**DATA PROVIDED:**

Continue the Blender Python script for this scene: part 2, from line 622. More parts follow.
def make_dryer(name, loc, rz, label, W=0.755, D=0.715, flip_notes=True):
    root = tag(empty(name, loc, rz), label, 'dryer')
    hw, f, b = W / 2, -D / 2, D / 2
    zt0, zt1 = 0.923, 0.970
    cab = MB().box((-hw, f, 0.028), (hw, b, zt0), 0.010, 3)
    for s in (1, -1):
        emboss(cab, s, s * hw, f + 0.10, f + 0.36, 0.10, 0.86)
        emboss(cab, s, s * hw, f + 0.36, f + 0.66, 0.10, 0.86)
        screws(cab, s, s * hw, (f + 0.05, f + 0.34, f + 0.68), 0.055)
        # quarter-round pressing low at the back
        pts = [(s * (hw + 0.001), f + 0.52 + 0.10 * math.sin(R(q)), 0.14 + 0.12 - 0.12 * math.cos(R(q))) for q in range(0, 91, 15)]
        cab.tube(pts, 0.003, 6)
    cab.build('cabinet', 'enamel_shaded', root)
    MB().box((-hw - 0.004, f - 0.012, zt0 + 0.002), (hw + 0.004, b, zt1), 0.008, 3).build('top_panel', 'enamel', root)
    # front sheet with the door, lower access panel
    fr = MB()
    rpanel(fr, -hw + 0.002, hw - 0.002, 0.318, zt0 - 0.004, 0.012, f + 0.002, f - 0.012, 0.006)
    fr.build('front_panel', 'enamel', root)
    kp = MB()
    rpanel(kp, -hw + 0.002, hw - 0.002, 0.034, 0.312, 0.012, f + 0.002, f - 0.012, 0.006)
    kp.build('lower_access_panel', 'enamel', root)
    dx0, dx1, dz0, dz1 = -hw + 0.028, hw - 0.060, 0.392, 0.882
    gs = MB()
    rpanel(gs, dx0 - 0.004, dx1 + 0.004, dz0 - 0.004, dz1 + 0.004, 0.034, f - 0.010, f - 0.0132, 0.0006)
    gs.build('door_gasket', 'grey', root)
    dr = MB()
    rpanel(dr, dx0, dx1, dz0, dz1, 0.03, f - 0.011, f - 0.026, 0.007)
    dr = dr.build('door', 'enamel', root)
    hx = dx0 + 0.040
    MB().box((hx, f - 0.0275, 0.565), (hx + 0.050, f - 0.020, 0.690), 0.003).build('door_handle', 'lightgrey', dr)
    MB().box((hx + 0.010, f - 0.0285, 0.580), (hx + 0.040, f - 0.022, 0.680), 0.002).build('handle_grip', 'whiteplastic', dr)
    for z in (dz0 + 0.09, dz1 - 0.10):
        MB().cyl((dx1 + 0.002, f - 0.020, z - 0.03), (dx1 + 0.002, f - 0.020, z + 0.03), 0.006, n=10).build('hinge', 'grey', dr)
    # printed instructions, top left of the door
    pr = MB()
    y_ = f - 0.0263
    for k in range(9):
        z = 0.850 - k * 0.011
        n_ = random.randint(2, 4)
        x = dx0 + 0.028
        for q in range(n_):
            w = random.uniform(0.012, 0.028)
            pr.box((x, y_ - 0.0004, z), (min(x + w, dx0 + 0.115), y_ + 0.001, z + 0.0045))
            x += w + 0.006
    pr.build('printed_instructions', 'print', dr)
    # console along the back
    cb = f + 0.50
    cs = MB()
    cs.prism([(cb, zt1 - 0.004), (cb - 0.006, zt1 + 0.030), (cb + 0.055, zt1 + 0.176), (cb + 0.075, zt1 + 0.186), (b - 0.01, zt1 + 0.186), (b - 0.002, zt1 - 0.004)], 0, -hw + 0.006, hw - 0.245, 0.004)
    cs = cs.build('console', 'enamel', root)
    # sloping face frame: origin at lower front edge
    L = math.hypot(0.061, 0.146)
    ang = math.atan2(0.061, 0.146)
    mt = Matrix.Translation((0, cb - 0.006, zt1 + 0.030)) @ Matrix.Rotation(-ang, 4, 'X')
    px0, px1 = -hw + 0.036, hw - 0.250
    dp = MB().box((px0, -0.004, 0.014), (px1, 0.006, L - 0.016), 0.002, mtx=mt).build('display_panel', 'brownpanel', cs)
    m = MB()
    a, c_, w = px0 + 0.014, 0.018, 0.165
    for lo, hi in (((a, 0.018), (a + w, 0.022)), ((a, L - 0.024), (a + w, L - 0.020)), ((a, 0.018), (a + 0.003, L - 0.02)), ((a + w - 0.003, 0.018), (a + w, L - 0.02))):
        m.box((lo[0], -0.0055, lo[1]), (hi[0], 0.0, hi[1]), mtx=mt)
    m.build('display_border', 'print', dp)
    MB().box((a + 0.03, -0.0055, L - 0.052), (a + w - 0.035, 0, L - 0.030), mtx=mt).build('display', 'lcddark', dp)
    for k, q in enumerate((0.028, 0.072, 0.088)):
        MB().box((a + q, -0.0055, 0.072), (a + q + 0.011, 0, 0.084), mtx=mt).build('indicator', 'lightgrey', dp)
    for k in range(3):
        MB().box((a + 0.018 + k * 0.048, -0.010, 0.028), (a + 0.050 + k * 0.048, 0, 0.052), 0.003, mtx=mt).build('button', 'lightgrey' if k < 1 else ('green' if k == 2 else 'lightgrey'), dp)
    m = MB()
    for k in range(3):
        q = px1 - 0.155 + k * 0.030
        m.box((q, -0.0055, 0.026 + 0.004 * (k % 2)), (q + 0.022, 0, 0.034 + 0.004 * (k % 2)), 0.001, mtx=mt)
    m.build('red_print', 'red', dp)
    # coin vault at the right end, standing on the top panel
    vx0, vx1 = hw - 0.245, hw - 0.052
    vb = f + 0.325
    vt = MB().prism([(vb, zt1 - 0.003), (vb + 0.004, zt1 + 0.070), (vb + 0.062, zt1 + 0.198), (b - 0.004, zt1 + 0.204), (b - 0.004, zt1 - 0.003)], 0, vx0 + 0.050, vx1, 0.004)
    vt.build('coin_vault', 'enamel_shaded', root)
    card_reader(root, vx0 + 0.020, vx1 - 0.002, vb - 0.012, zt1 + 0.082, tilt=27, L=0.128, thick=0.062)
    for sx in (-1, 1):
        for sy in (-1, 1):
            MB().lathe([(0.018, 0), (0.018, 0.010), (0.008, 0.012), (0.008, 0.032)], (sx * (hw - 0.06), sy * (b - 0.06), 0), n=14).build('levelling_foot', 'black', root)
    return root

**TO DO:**
Print the whole listing exactly as it is.

**FINAL ANSWER:**
Continue the Blender Python script for this scene: part 2, from line 622. More parts follow.
def make_dryer(name, loc, rz, label, W=0.755, D=0.715, flip_notes=True):
    root = tag(empty(name, loc, rz), label, 'dryer')
    hw, f, b = W / 2, -D / 2, D / 2
    zt0, zt1 = 0.923, 0.970
    cab = MB().box((-hw, f, 0.028), (hw, b, zt0), 0.010, 3)
    for s in (1, -1):
        emboss(cab, s, s * hw, f + 0.10, f + 0.36, 0.10, 0.86)
        emboss(cab, s, s * hw, f + 0.36, f + 0.66, 0.10, 0.86)
        screws(cab, s, s * hw, (f + 0.05, f + 0.34, f + 0.68), 0.055)
        # quarter-round pressing low at the back
        pts = [(s * (hw + 0.001), f + 0.52 + 0.10 * math.sin(R(q)), 0.14 + 0.12 - 0.12 * math.cos(R(q))) for q in range(0, 91, 15)]
        cab.tube(pts, 0.003, 6)
    cab.build('cabinet', 'enamel_shaded', root)
    MB().box((-hw - 0.004, f - 0.012, zt0 + 0.002), (hw + 0.004, b, zt1), 0.008, 3).build('top_panel', 'enamel', root)
    # front sheet with the door, lower access panel
    fr = MB()
    rpanel(fr, -hw + 0.002, hw - 0.002, 0.318, zt0 - 0.004, 0.012, f + 0.002, f - 0.012, 0.006)
    fr.build('front_panel', 'enamel', root)
    kp = MB()
    rpanel(kp, -hw + 0.002, hw - 0.002, 0.034, 0.312, 0.012, f + 0.002, f - 0.012, 0.006)
    kp.build('lower_access_panel', 'enamel', root)
    dx0, dx1, dz0, dz1 = -hw + 0.028, hw - 0.060, 0.392, 0.882
    gs = MB()
    rpanel(gs, dx0 - 0.004, dx1 + 0.004, dz0 - 0.004, dz1 + 0.004, 0.034, f - 0.010, f - 0.0132, 0.0006)
    gs.build('door_gasket', 'grey', root)
    dr = MB()
    rpanel(dr, dx0, dx1, dz0, dz1, 0.03, f - 0.011, f - 0.026, 0.007)
    dr = dr.build('door', 'enamel', root)
    hx = dx0 + 0.040
    MB().box((hx, f - 0.0275, 0.565), (hx + 0.050, f - 0.020, 0.690), 0.003).build('door_handle', 'lightgrey', dr)
    MB().box((hx + 0.010, f - 0.0285, 0.580), (hx + 0.040, f - 0.022, 0.680), 0.002).build('handle_grip', 'whiteplastic', dr)
    for z in (dz0 + 0.09, dz1 - 0.10):
        MB().cyl((dx1 + 0.002, f - 0.020, z - 0.03), (dx1 + 0.002, f - 0.020, z + 0.03), 0.006, n=10).build('hinge', 'grey', dr)
    # printed instructions, top left of the door
    pr = MB()
    y_ = f - 0.0263
    for k in range(9):
        z = 0.850 - k * 0.011
        n_ = random.randint(2, 4)
        x = dx0 + 0.028
        for q in range(n_):
            w = random.uniform(0.012, 0.028)
            pr.box((x, y_ - 0.0004, z), (min(x + w, dx0 + 0.115), y_ + 0.001, z + 0.0045))
            x += w + 0.006
    pr.build('printed_instructions', 'print', dr)
    # console along the back
    cb = f + 0.50
    cs = MB()
    cs.prism([(cb, zt1 - 0.004), (cb - 0.006, zt1 + 0.030), (cb + 0.055, zt1 + 0.176), (cb + 0.075, zt1 + 0.186), (b - 0.01, zt1 + 0.186), (b - 0.002, zt1 - 0.004)], 0, -hw + 0.006, hw - 0.245, 0.004)
    cs = cs.build('console', 'enamel', root)
    # sloping face frame: origin at lower front edge
    L = math.hypot(0.061, 0.146)
    ang = math.atan2(0.061, 0.146)
    mt = Matrix.Translation((0, cb - 0.006, zt1 + 0.030)) @ Matrix.Rotation(-ang, 4, 'X')
    px0, px1 = -hw + 0.036, hw - 0.250
    dp = MB().box((px0, -0.004, 0.014), (px1, 0.006, L - 0.016), 0.002, mtx=mt).build('display_panel', 'brownpanel', cs)
    m = MB()
    a, c_, w = px0 + 0.014, 0.018, 0.165
    for lo, hi in (((a, 0.018), (a + w, 0.022)), ((a, L - 0.024), (a + w, L - 0.020)), ((a, 0.018), (a + 0.003, L - 0.02)), ((a + w - 0.003, 0.018), (a + w, L - 0.02))):
        m.box((lo[0], -0.0055, lo[1]), (hi[0], 0.0, hi[1]), mtx=mt)
    m.build('display_border', 'print', dp)
    MB().box((a + 0.03, -0.0055, L - 0.052), (a + w - 0.035, 0, L - 0.030), mtx=mt).build('display', 'lcddark', dp)
    for k, q in enumerate((0.028, 0.072, 0.088)):
        MB().box((a + q, -0.0055, 0.072), (a + q + 0.011, 0, 0.084), mtx=mt).build('indicator', 'lightgrey', dp)
    for k in range(3):
        MB().box((a + 0.018 + k * 0.048, -0.010, 0.028), (a + 0.050 + k * 0.048, 0, 0.052), 0.003, mtx=mt).build('button', 'lightgrey' if k < 1 else ('green' if k == 2 else 'lightgrey'), dp)
    m = MB()
    for k in range(3):
        q = px1 - 0.155 + k * 0.030
        m.box((q, -0.0055, 0.026 + 0.004 * (k % 2)), (q + 0.022, 0, 0.034 + 0.004 * (k % 2)), 0.001, mtx=mt)
    m.build('red_print', 'red', dp)
    # coin vault at the right end, standing on the top panel
    vx0, vx1 = hw - 0.245, hw - 0.052
    vb = f + 0.325
    vt = MB().prism([(vb, zt1 - 0.003), (vb + 0.004, zt1 + 0.070), (vb + 0.062, zt1 + 0.198), (b - 0.004, zt1 + 0.204), (b - 0.004, zt1 - 0.003)], 0, vx0 + 0.050, vx1, 0.004)
    vt.build('coin_vault', 'enamel_shaded', root)
    card_reader(root, vx0 + 0.020, vx1 - 0.002, vb - 0.012, zt1 + 0.082, tilt=27, L=0.128, thick=0.062)
    for sx in (-1, 1):
        for sy in (-1, 1):
            MB().lathe([(0.018, 0), (0.018, 0.010), (0.008, 0.012), (0.008, 0.032)], (sx * (hw - 0.06), sy * (b - 0.06), 0), n=14).build('levelling_foot', 'black', root)
    return root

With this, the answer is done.